Thinking back two years in the social media era is hard, much less 20. But, Red Sox fandom was once defined by its angst. The Cubs were lovable incompetents. The Red Sox were doomed to fail, against the Yankees. As one curly-haired man would write, they were “cursed.”

Red Sox fandom was throwing an ottoman into your dorm hallway and taking a long, sad walk, because Grady left Pedro in, Aaron Boone hit a home run, and Fox would be replaying it along with Bucky Dent and Bill Buckner for eternity.

Winning in 2004 changed everything. The epic comeback from being down 3-0 against the Yankees. Sweeping to the long-awaited title. If not sports’ greatest moment, it was sports’ greatest catharsis.

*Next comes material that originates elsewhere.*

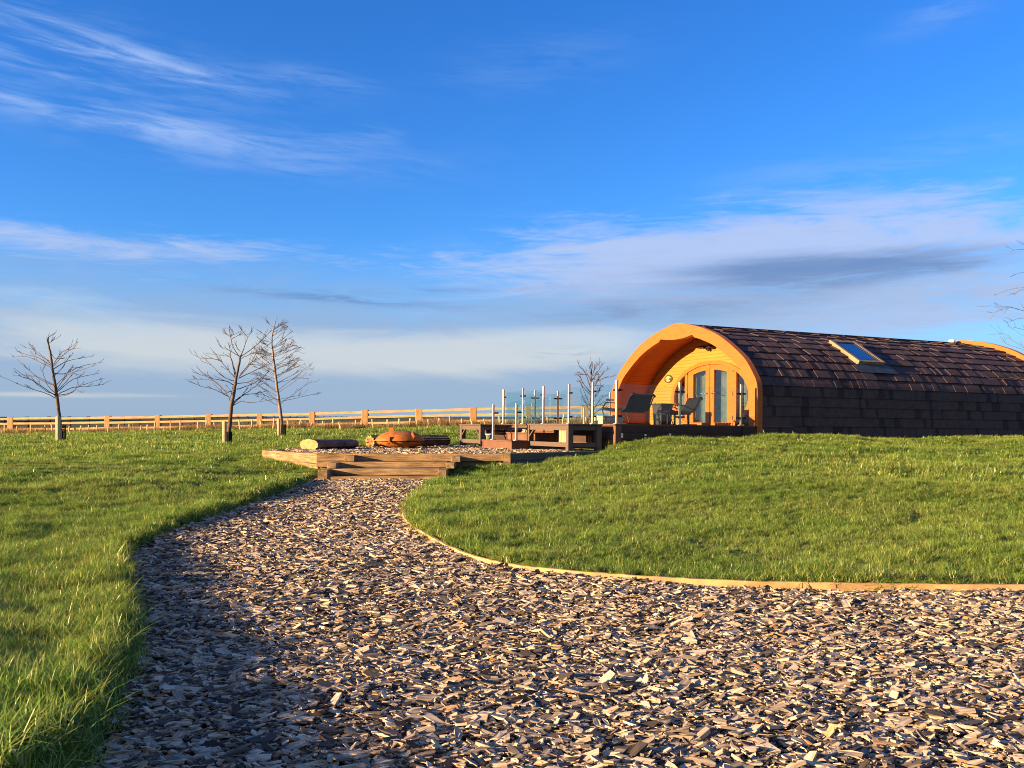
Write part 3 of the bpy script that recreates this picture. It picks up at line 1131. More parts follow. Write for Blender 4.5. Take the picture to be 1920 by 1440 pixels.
# ------------------------------------------------------------------ glass balustrades
PH = 0.865


def post_at(parent, u, v, base=0.0, h=PH, clamps=(), r=0.030):
    p = MB()
    p.tube([(u, v, base), (u, v, base + h)], r, 14)
    p.lathe([(0.075, 0.0), (0.075, 0.012), (0.045, 0.022)], (u, v, base), 16)
    p.tube([(u, v, base + h), (u, v, base + h + 0.008)], r * 1.08, 14)
    o = p.build('post', M_steel, parent, True)
    for (cu, cv, zz) in clamps:
        c = MB()
        d = Vector((cu, cv, 0)).normalized()
        c.beam(Vector((u, v, base + zz)) + d * r * 0.8, Vector((u, v, base + zz)) + d * (r + 0.085), 0.05, 0.035)
        c.build('clamp', M_clamp, o)
    return o


def panel(parent, a, b, z0, z1, z0b=None, z1b=None, gap=0.06):
    """glass between two (u, v) points; heights at each end"""
    z0b = z0 if z0b is None else z0b
    z1b = z1 if z1b is None else z1b
    A = Vector((*a, 0)); B = Vector((*b, 0))
    d = (B - A); L = d.length; d.normalize()
    nrm = Vector((-d.y, d.x, 0)) * 0.005
    A = A + d * gap; B = B - d * gap
    g = MB()
    vs = []
    for off in (-1, 1):
        vs += [A + nrm * off + Vector((0, 0, z0)), B + nrm * off + Vector((0, 0, z0b)), B + nrm * off + Vector((0, 0, z1b)), A + nrm * off + Vector((0, 0, z1))]
    g.add(vs, [(0, 1, 2, 3), (4, 7, 6, 5), (0, 4, 5, 1), (1, 5, 6, 2), (2, 6, 7, 3), (3, 7, 4, 0)])
    g.build('glass_panel', M_glass, parent)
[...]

The subsequent steroid revelations bounce can’t dim it. Sports will never be that kind and innocent to me again.

Pedro left in free agency. Johnny Damon joined the dark side. Manny made keeping him untenable. Curt Schilling bankrupted a video game company and became a raving Twitter id. Tim Wakefield and Jason Varitek faded gracefully. Ortiz stayed on, conjuring whatever remnants of that spirit were left.

His ever-present reminder proved vital, as the Red Sox became the de facto New York Yankees. The Red Sox became the club of chardonnay, capitalized branding, and ludicrously expensive tickets. The Red Sox signed enormous, ill-advised contracts, because they could. Arrogant owners chased away baseball’s best GM, dumped a beloved manager, and dropped a beloved broadcaster.

Winning World Series again in 2007 and 2013 was swell, but never the same. Success became expected and reviled by everyone else.

I cast back for my favorite David Ortiz memory. It’s an amalgamation of them. I’m sitting in Comerica Park on a random, warm Detroit summer evening. The game is close. The Tigers’ starter has worn down. Perhaps we’ve reached the soft underbelly of the Detroit bullpen. Ortiz blasts a three-run home run, one of 23 he hit there.

I celebrate with gusto. 30,000 Michiganders, many of whom can’t remember 1984, collapse inside. I’m a Boston Red Sox fan. Schadenfreude is the only authentic spark I have left.